Militant Journalism

Pro-choice activist arrested at Manatee County Commission meeting

On the morning of Sept. 14, activists gathered outside of the Manatee County Commission chambers to protest a county commission meeting which would discuss potential abortion restrictions similar to the Texas Heartbeat bill, which ban abortions as early as six weeks into a pregnancy. The protest was organized by Manasota Black Lives Matter Alliance, Pasco BLM and Women’s Voices of Southwest Florida. 

Manatee County Commissioner James Satcher has been championing a local abortion ban for months, and Manatee County residents have expressed strong opposition to it since the start. Agenda Item 59 was for, “Approval of letter to the Florida Attorney General in favor of a county ordinance creating a ‘safe haven’ for the unborn in Manatee County, Florida and direct the County Attorney to request a formal advisory opinion from the Florida Attorney General.”  

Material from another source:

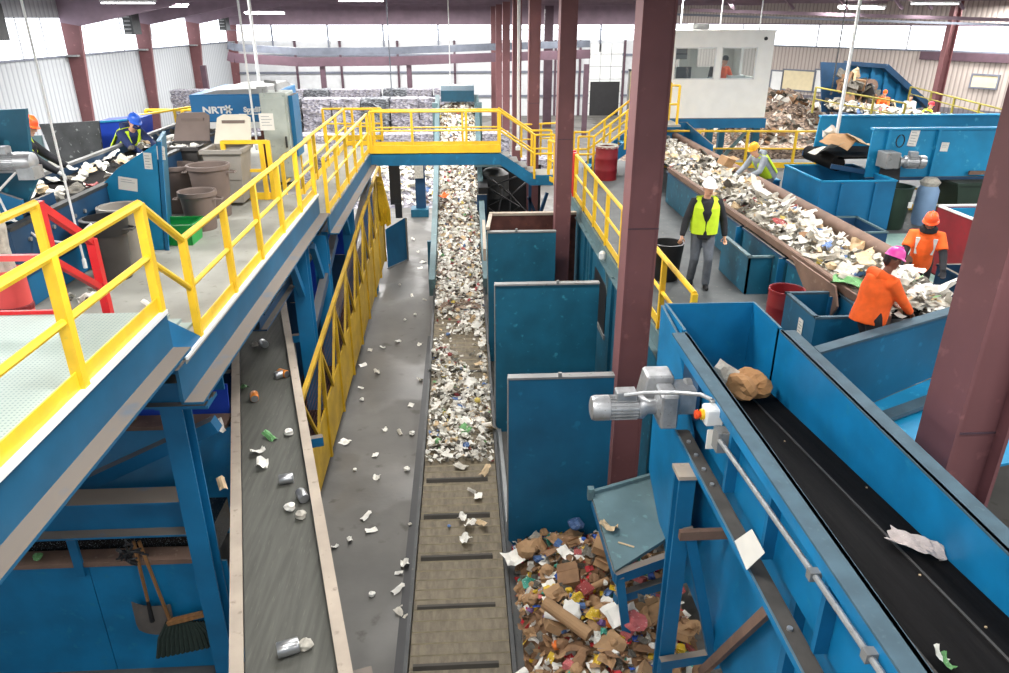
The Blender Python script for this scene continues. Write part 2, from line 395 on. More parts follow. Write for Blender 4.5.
# left wall: ribbed sheet below, daylit strip, ribbed sheet above
def xw(y): return -19.3+(y-39.67)*0.052            # the left wall runs in a little towards the back
def along_left(name,z0,z1,m_,y0=-6,y1=64,dx=0.0,t=0.2):
    return MB().prism([(xw(y0)+dx,y0,z0),(xw(y1)+dx,y1,z0),(xw(y1)+dx,y1,z1),(xw(y0)+dx,y0,z1)],(-t,0,0)).build(name,m_)
struct(along_left('wall_left',0,5.72,'rib_left')); struct(along_left('wall_left',7.4,9.3,'rib_left'))
def pane_strip(name,x0,x1,y0,y1,z0,z1,axis):
    o=struct(MB().box(x0,x1,y0,y1,z0,z1).build(name,'window')); m=MB()
    if axis=='Y':
        k=y0
        while k<y1: m.box(x1,x1+0.03,k,k+0.05,z0,z1); k+=1.9
    else:
        k=x0
        while k<x1: m.box(k,k+0.12,y0-0.08,y0,z0-0.9,z1+0.4); k+=4.3
        m.box(x0,x1,y0-0.06,y0,z0+0.62*(z1-z0),z0+0.62*(z1-z0)+0.04)
    o['_o']=o['_o']; m.build('window_mullion','liner' if axis=='Y' else 'grille',o); return o
n=1
ys=[-6]+FR+[62.5]
for a,b in zip(ys,ys[1:]):
    if b-a>0.5:
        o=struct(along_left('window_%d'%n,5.72,7.4,'window',a+0.1,b-0.1,-0.02,0.1)); n+=1; m=MB(); k=a+0.1
        while k<b: m.box(xw(k)-0.03,xw(k)+0.03,k,k+0.05,5.72,7.4); k+=1.9
        m.build('window_mullion','liner',o)
struct(along_left('trim_1',5.64,5.73,'grille',dx=0.1,t=0.1))
# portal frame columns on the left wall: they widen up to the haunch, with a bracket at the strip
for y in FR[1:]:
    X=xw(y); m=MB(); m.prism([(X,y-0.11,0),(X+0.36,y-0.11,0),(X+0.86,y-0.11,7.2),(X,y-0.11,7.2)],(0,0.22,0))
    c=m.build('frame_column','maroon')
    tag(c,'tapered red-oxide frame column on the left wall at the %s bay'%{1:'nearest',2:'second',3:'third',4:'fourth',5:'fifth',6:'sixth',7:'last'}[FR.index(y)],'column','frame columns along the left wall')
    MB().box(X+0.05,X+0.6,y-0.4,y-0.11,5.66,5.74).build('bracket','grey',c)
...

Fifteen to 20 activists prepared to make public comments and arrived at the chambers at 8:00 a.m. Ten of the activists were dressed in outfits inspired by The Handmaid’s Tale, a novel, film and now TV series about a fundamentalist regime that treats women as property of the state. 

Activists evoke The Handmaid’s Tale TV series. Photo by Allan Mestel

Tampa Bay PSL member Jack Wallace was waiting inside to give public comment when he heard a commotion outside of the chambers. Wallace reported: “The police shoved someone to the ground and arrested them.” 

Kimberly Cox had been outside live streaming for three hours. Toward the end of the stream, Cox is seen asking Sergeant John Neri why another person was trespassed from the chamber. Neri did not answer, which then prompted Cox to ask for Neri’s name and badge number. “I’m going to have to ask you to step away,” Neri said while grabbing her. 

Multiple officers surrounded her, and she was then shoved to the ground and arrested, as shown in the live stream. Wallace and the other activists then ran outside, chanting, “Shame! Shame! What are the charges, officer?” and “Who do you protect? Who do you serve?” 

Manatee County deputies suddenly arrest pro-choice activist Kimberly Cox. Photo taken from live stream.

Cox was taken to the Manatee County Judicial Center where activists followed to protest the arrest. PSL members Ruth Beltran and Jimi DePriest entered the building to find out more information, where they were bombarded by at least 20 officers who threatened to arrest them. This was another example of Florida police officers abusing their power and brutalizing people with impunity. 

Cox’s husband, Mark, was forced to pay $60 just to speak with her for one minute. “She does not belong in jail, she did nothing wrong,” he said in an interview with Liberation News while waiting for her release. 

A handful of supporters joined Cox’s husband at Port Manatee, the Manatee County Jail, in awaiting Cox’s release. Cynthia Muscat, a close friend of Cox, called the jail at around midnight. They told Muscat that there had been a clerical error and that Cox would have to stay overnight until the manager came in. The jail had charged Mark $500 for one of the bail amounts, but it was supposed to be only $120. Activists continued to call the jail, and continued to get the runaround from each department.

Hours later, activists were still waiting outside of the jail, demanding answers on why the release was taking so long. Sergeant Michelle Smith grew angry on the phone, even claiming that “what we do in here is none of [the public’s] business.” Supporters continued calling, and finally Cox was released at 4:07 a.m. 

Cox is facing three separate charges for the incident — resisting arrest with violence, trespassing, and disturbing a school or religious event — although she will not be formally charged until her arraignment on Oct. 18. These charges can carry up to two years behind bars. All of these charges are completely fraudulent. She was shoved around by the police, she had no trespass warning, and this council meeting was neither a school nor religious event.